>>>>

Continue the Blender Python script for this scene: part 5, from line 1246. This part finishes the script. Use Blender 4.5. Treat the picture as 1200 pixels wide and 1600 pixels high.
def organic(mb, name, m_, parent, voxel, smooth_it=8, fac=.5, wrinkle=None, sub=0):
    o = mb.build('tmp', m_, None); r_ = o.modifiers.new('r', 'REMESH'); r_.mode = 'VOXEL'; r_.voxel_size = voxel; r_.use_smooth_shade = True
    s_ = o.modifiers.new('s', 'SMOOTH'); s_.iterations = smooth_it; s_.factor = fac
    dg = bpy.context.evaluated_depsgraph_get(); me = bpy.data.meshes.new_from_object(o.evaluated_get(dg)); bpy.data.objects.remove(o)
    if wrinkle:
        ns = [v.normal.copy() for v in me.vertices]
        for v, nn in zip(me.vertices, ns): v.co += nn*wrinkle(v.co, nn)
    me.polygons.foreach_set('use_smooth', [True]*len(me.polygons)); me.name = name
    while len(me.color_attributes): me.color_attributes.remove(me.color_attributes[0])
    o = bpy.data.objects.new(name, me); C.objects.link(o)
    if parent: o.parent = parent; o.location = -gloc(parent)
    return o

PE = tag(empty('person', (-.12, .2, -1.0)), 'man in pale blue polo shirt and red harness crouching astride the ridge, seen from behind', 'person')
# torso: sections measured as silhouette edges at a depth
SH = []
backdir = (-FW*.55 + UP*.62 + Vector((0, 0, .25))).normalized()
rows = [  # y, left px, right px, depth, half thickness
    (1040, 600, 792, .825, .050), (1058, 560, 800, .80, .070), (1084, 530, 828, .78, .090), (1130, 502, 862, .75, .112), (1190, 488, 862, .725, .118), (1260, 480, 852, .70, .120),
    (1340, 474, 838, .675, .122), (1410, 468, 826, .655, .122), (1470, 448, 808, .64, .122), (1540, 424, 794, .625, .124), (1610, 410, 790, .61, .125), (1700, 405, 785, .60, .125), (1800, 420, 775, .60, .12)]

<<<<

Write out all the lines again, exactly as they are.

Result for this exercise:
Continue the Blender Python script for this scene: part 5, from line 1246. This part finishes the script. Use Blender 4.5. Treat the picture as 1200 pixels wide and 1600 pixels high.
def organic(mb, name, m_, parent, voxel, smooth_it=8, fac=.5, wrinkle=None, sub=0):
    o = mb.build('tmp', m_, None); r_ = o.modifiers.new('r', 'REMESH'); r_.mode = 'VOXEL'; r_.voxel_size = voxel; r_.use_smooth_shade = True
    s_ = o.modifiers.new('s', 'SMOOTH'); s_.iterations = smooth_it; s_.factor = fac
    dg = bpy.context.evaluated_depsgraph_get(); me = bpy.data.meshes.new_from_object(o.evaluated_get(dg)); bpy.data.objects.remove(o)
    if wrinkle:
        ns = [v.normal.copy() for v in me.vertices]
        for v, nn in zip(me.vertices, ns): v.co += nn*wrinkle(v.co, nn)
    me.polygons.foreach_set('use_smooth', [True]*len(me.polygons)); me.name = name
    while len(me.color_attributes): me.color_attributes.remove(me.color_attributes[0])
    o = bpy.data.objects.new(name, me); C.objects.link(o)
    if parent: o.parent = parent; o.location = -gloc(parent)
    return o

PE = tag(empty('person', (-.12, .2, -1.0)), 'man in pale blue polo shirt and red harness crouching astride the ridge, seen from behind', 'person')
# torso: sections measured as silhouette edges at a depth
SH = []
backdir = (-FW*.55 + UP*.62 + Vector((0, 0, .25))).normalized()
rows = [  # y, left px, right px, depth, half thickness
    (1040, 600, 792, .825, .050), (1058, 560, 800, .80, .070), (1084, 530, 828, .78, .090), (1130, 502, 862, .75, .112), (1190, 488, 862, .725, .118), (1260, 480, 852, .70, .120),
    (1340, 474, 838, .675, .122), (1410, 468, 826, .655, .122), (1470, 448, 808, .64, .122), (1540, 424, 794, .625, .124), (1610, 410, 790, .61, .125), (1700, 405, 785, .60, .125), (1800, 420, 775, .60, .12)]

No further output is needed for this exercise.